What to do - Include in the output exactly the lines from the opening of the data through the line containing "except Exception: pass", and nothing more.

--

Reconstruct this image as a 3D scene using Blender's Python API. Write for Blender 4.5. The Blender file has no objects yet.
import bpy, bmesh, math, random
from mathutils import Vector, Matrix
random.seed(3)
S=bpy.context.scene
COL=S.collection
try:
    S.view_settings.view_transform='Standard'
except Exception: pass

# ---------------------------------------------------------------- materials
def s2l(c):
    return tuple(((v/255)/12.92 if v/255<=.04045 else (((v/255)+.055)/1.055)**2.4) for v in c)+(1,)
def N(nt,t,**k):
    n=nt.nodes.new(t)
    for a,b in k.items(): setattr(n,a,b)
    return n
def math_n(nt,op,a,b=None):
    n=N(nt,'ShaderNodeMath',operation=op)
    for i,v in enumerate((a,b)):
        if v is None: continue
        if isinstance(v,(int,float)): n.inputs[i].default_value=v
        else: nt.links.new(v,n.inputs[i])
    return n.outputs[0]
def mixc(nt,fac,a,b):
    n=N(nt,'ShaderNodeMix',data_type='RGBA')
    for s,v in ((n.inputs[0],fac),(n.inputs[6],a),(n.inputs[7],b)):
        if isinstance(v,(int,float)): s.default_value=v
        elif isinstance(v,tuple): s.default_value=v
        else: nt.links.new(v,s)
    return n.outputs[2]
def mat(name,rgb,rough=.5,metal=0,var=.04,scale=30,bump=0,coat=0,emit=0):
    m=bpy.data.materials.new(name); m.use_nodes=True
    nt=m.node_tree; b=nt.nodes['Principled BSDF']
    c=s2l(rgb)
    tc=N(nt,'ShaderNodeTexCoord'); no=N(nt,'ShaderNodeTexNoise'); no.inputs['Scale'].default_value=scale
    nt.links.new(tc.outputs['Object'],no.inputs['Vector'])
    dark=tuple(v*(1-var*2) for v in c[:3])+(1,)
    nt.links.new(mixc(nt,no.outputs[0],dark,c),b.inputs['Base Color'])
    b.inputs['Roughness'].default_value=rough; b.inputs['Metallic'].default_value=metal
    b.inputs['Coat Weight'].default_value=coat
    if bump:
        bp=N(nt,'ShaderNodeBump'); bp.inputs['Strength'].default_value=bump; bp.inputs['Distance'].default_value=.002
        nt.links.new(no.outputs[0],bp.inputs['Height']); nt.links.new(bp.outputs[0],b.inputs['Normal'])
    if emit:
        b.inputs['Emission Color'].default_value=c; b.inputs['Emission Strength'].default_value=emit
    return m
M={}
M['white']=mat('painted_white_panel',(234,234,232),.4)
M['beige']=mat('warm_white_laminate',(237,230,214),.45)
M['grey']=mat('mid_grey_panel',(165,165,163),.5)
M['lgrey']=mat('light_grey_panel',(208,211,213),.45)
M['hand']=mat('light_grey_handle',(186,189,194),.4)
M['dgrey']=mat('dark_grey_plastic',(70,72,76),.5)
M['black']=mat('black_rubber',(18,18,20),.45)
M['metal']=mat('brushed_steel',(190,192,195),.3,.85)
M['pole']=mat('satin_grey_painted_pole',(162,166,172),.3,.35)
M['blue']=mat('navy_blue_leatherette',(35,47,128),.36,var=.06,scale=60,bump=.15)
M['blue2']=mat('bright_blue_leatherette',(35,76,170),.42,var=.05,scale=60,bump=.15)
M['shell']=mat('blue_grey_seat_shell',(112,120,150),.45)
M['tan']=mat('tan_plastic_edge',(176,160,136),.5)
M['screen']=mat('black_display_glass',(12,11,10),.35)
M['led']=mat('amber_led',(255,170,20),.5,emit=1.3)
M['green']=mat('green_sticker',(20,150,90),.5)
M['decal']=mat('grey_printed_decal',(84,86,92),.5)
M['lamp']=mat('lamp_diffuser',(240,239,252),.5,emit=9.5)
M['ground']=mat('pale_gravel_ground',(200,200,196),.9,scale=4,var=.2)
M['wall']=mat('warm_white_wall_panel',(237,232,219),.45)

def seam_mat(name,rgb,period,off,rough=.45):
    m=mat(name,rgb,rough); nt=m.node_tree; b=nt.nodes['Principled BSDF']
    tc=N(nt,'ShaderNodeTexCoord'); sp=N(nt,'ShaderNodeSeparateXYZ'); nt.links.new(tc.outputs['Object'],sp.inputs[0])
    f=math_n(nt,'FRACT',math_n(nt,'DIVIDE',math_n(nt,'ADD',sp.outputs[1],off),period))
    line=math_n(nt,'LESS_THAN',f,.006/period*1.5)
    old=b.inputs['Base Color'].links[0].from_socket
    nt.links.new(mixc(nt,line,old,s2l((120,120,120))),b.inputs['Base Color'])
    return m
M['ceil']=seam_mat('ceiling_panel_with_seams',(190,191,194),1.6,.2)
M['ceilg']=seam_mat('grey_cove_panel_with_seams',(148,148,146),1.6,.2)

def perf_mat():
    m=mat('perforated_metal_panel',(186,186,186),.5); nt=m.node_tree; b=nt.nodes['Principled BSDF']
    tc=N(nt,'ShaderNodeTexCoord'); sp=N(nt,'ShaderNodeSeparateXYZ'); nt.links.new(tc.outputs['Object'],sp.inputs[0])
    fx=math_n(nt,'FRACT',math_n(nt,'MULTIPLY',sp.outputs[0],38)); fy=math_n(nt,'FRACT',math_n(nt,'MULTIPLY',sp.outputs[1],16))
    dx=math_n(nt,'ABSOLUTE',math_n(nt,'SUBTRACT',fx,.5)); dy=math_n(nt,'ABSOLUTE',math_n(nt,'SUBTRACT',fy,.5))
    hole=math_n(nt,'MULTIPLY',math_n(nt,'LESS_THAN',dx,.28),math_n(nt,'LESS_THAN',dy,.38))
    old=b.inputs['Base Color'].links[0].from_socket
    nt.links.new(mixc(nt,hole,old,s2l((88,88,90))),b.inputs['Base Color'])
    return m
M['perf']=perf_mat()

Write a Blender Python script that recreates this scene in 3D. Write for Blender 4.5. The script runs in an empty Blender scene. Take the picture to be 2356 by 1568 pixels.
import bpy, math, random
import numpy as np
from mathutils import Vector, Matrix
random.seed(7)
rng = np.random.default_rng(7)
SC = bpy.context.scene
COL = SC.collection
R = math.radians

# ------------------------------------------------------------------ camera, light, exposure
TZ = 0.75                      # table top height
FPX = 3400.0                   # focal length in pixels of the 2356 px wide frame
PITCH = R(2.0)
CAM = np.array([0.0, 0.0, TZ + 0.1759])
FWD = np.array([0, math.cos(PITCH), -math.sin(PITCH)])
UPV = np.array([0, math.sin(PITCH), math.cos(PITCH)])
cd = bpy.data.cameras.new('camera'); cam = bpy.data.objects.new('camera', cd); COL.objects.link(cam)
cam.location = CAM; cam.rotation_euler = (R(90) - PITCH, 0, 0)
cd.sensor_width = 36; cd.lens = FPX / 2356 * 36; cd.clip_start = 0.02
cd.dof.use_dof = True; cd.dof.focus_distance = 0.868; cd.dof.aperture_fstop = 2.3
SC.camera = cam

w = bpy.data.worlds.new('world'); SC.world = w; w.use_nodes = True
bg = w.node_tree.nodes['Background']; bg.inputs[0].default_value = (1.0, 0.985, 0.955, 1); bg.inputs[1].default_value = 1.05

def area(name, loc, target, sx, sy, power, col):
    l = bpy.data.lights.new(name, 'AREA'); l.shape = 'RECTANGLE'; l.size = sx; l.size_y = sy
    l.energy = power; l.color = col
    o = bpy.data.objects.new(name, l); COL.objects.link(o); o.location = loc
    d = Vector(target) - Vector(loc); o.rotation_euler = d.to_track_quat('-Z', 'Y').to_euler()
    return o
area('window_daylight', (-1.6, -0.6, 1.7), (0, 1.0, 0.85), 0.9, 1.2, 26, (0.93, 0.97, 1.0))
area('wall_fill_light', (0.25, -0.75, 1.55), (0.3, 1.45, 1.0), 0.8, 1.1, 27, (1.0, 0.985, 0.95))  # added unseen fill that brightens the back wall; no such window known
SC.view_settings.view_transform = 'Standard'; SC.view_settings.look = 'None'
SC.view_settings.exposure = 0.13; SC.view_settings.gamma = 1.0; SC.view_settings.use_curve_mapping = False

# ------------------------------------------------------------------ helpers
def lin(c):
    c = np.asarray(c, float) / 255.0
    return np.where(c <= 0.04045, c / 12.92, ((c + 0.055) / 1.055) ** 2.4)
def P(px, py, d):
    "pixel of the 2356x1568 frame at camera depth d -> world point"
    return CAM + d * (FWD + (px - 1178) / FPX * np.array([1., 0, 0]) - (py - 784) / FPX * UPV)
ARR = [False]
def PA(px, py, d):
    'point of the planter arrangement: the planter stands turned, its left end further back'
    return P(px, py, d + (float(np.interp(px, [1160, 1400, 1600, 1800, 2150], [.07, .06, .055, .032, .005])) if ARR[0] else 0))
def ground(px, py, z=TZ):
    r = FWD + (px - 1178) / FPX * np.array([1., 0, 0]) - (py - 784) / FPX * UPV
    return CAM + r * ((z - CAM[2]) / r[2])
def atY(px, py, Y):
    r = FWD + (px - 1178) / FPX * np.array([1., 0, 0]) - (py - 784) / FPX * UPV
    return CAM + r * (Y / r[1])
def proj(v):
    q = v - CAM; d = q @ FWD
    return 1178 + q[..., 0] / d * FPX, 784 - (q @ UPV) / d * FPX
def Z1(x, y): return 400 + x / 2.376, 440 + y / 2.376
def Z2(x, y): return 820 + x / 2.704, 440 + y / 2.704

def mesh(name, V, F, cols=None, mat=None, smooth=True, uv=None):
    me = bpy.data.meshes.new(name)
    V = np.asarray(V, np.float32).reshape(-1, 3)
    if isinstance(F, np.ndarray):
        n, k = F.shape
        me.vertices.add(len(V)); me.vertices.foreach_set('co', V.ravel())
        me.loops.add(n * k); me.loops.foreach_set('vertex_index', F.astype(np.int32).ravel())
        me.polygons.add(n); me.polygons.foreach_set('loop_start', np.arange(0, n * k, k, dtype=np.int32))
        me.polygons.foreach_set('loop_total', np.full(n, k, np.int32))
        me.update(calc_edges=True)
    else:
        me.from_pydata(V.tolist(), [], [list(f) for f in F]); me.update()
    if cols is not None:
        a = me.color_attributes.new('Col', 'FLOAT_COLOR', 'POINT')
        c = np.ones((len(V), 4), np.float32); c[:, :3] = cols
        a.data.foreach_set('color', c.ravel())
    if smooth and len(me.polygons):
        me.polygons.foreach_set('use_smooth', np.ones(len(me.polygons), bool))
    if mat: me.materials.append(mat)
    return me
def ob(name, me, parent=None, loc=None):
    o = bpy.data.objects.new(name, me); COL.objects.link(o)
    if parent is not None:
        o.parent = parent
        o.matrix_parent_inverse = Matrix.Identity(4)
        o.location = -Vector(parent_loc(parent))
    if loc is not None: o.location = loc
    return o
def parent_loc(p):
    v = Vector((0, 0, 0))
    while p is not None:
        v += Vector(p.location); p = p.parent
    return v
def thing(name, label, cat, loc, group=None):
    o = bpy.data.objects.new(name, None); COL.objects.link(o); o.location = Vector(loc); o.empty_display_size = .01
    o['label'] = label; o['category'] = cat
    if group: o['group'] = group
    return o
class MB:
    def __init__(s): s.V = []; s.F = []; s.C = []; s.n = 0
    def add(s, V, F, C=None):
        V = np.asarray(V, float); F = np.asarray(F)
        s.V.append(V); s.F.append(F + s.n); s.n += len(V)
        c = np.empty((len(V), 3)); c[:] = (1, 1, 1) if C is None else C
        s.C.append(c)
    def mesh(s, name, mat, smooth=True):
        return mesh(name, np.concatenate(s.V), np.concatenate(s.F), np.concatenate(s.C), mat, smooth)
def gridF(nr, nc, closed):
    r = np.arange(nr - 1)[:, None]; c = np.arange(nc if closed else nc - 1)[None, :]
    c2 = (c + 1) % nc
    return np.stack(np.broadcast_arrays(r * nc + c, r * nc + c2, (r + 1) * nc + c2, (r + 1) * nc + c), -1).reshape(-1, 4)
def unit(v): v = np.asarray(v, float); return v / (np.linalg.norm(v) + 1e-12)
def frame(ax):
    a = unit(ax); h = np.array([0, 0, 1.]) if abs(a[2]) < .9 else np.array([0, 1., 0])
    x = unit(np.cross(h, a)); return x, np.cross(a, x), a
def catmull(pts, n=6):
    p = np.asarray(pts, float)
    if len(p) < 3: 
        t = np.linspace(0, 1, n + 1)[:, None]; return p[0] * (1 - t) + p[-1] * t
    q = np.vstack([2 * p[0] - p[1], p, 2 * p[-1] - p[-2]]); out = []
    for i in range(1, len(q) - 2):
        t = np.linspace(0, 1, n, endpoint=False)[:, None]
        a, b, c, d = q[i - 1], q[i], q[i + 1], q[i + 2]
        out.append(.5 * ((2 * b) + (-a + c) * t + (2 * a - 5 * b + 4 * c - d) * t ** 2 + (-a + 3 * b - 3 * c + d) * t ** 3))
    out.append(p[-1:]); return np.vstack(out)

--

Task result -
Reconstruct this image as a 3D scene using Blender's Python API. Write for Blender 4.5. The Blender file has no objects yet.
import bpy, bmesh, math, random
from mathutils import Vector, Matrix
random.seed(3)
S=bpy.context.scene
COL=S.collection
try:
    S.view_settings.view_transform='Standard'
except Exception: pass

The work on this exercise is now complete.